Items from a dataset
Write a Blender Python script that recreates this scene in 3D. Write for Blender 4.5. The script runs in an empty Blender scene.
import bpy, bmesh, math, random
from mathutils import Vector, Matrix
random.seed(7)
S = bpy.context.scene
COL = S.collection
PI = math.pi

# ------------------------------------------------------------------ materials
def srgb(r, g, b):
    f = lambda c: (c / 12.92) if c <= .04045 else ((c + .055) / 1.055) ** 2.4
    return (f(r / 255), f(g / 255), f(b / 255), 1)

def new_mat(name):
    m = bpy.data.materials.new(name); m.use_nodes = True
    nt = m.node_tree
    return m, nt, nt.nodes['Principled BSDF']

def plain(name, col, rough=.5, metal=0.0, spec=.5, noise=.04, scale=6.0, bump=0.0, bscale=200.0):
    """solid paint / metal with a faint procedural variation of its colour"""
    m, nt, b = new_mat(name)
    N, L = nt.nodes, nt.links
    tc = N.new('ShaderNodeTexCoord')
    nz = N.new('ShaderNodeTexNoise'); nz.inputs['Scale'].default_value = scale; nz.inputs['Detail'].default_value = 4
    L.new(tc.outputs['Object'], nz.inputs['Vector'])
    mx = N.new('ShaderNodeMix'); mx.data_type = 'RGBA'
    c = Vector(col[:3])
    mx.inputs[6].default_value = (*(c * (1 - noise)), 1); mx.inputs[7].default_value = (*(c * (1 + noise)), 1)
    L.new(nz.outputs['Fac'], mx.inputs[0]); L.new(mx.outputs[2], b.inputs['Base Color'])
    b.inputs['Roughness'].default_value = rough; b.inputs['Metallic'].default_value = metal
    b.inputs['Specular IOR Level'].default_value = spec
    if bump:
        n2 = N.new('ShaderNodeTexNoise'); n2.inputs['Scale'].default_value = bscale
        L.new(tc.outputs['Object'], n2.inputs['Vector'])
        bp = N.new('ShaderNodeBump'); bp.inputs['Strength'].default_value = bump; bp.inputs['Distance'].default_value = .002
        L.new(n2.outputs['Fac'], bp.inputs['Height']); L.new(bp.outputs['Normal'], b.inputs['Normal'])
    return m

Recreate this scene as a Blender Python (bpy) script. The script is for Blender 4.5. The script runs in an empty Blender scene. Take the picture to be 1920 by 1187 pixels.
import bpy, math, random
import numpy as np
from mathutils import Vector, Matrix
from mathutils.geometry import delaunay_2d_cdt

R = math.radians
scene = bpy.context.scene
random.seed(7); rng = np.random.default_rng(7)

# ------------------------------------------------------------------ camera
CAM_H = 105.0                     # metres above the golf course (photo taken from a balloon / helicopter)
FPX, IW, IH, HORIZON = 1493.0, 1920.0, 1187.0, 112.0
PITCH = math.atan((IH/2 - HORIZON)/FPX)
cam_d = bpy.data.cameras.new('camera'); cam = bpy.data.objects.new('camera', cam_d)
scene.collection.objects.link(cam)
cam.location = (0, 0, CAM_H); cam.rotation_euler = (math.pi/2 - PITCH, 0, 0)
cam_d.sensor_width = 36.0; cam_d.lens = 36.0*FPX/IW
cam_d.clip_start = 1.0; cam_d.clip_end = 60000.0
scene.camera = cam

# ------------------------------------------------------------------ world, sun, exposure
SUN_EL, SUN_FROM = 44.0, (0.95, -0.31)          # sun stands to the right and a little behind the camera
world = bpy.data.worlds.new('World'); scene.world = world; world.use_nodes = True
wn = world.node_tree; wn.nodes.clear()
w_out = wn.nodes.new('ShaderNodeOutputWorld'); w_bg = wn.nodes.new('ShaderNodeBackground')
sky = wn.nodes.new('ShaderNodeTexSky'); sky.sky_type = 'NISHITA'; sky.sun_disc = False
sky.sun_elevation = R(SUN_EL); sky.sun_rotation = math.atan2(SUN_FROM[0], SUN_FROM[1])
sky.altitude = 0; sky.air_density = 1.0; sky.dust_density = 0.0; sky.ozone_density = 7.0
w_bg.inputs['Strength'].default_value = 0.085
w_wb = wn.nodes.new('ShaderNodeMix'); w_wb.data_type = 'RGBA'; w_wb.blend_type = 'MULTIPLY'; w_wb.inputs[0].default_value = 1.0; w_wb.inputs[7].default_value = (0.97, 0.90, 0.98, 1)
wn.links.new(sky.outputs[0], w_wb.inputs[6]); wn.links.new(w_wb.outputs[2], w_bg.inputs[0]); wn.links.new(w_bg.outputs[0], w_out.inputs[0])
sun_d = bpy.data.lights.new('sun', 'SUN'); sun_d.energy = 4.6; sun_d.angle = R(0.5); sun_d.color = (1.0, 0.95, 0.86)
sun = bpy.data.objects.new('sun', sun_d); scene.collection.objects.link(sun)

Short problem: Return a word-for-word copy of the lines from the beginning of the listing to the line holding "return m, nt, nt.nodes['Principled BSDF']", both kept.

Correct result:
Write a Blender Python script that recreates this scene in 3D. Write for Blender 4.5. The script runs in an empty Blender scene.
import bpy, bmesh, math, random
from mathutils import Vector, Matrix
random.seed(7)
S = bpy.context.scene
COL = S.collection
PI = math.pi

# ------------------------------------------------------------------ materials
def srgb(r, g, b):
    f = lambda c: (c / 12.92) if c <= .04045 else ((c + .055) / 1.055) ** 2.4
    return (f(r / 255), f(g / 255), f(b / 255), 1)

def new_mat(name):
    m = bpy.data.materials.new(name); m.use_nodes = True
    nt = m.node_tree
    return m, nt, nt.nodes['Principled BSDF']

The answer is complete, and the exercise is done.